In the Gītā, the avatar is not expected to act alone; it is the context for Arjuna’s own moral awakening, for his decision to engage the world not as a fatalist, but as one who chooses to fight for dharma, even while knowing the cost. In the Bible, the meek are not passive; their blessing is the seed of a future that must be worked toward, even if the historical arc stubbornly resists it.
The “Brave New World” of the 22nd century will be decided less by whether scripture is true or false, and more by how the Nine‑Tenths choose to read such promises—as empty consolation, or as a call to slowly, stubbornly, and collectively reshape the arc itself.
If the arc of suffering is indeed moving, as everything happening today in geopolitics does seem to suggest— from the deserts of the Middle East toward the melting ice of the Arctic — the question for the future will be whether humanity can develop a politics and an ethics that do not simply repeat the One‑Tenths’ old pattern, but instead build a world in which the meek are not only blessed, but genuinely empowered to shape the earth they are promised. The Nine–Tenths of the world will have to turn themselves into an army of a billion Arjunas.

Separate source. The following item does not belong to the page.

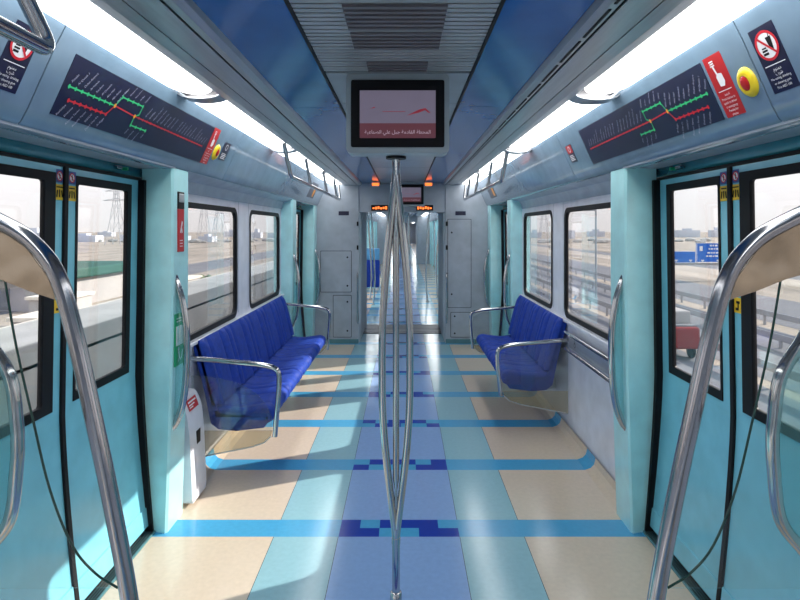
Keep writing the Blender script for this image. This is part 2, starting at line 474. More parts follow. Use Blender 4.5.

In that sense, the historian’s voice and the prophet’s voice are not in contradiction: the arc of sorrow is real, observable, and recurring, but the very fact that we keep returning to these texts—the Bhagavath Gītā, Bible, and the long arc of history—suggests that the arc itself is not yet the final word.
The arc of human sorrow may be one of history’s most durable features, but the stubborn human habit of imagining, quoting, and wrestling with Sri Krishna and the meekness of the Gospels is a sign that the arc is also, always, under dispute.